Esto sucedió a san Pablo, que describe el proceso de su conversión y su bautismo con las palabras: "Ya no vivo yo, es Cristo quien vive en mí" (Gál 2,20). Con la llegada del Resucitado, san Pablo obtuvo una identidad nueva. Su yo cerrado se abrió. Vivo, pero ya no soy yo. El yo mismo, la identidad esencial del hombre, de este hombre llamado Pablo, ha cambiado. Él todavía existe y ya no existe. Pablo no describe una experiencia mística cualquiera, que tal vez podía habérsele concedido y, si acaso, podría interesarnos desde el punto de vista histórico. No, esta frase es la expresión de lo que ha ocurrido en el Bautismo. Se me quita el propio yo y es insertado en un nuevo sujeto más grande. Así, pues, está de nuevo mi yo, pero precisamente transformado, abierto por la inserción en el otro, en el que adquiere su nuevo espacio de existencia. Vivir la propia vida como un continuo entrar en este espacio abierto: éste es el sentido del ser cristiano. Ésta es la alegría del Domingo de Pascua.
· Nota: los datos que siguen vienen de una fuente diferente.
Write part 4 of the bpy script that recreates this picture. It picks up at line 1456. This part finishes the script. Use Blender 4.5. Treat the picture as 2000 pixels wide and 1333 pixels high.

Anoche hemos bendecido el fuego y la luz nueva representada en el Cirio Pascual. Con la radicalidad del amor de Cristo Resucitado, en el que el corazón de Dios y el corazón del hombre se han entrelazado, Jesucristo ha tomado verdaderamente la luz del cielo y la ha traído a la tierra: luz de la verdad y el fuego del amor que transforma el ser del hombre. Él ha traído la luz, y ahora sabemos quién es Dios y cómo es Dios. Así también sabemos cómo están las cosas con respecto al hombre, qué somos y para qué existimos. No dejemos que se apague esta luz de verdad. Al mismo tiempo esta luz es también fuego, fuerza de Dios, una luminosidad que no destruye, sino que quiere transformar nuestro corazón, para que seamos realmente hombres y mujeres de Dios y para que su paz actúe en este mundo. Es mucho lo que debemos cambiar los argentinos. Hemos ingresado desde hace un tiempo en la descalificación sistemática del adversario. Se vive en la sociedad un internismo asfixiante: pactos, alianzas, asociaciones, cuyos promotores e integrantes no se dirigen a la ciudadanía para explicarle qué buscan juntos, qué proyectos se proponen llevar a cabo, qué ideas e ideales refuerzan al acoplarse. No, nada de eso. Hoy se busca entretener a los ciudadanos, pero no se los quiere educar. En esta Pascua 2009, el Resucitado nos invita dar pasos, no hacia atrás sino hacia delante. No para huir sino para encontrarnos. No para agredir desde la lejanía, sino para donarnos la paz acercándonos. Aprendiendo que la reconciliación ofrecida por Jesús desde la Cruz es la que derriba muros y genera puentes y puntos de encuentro.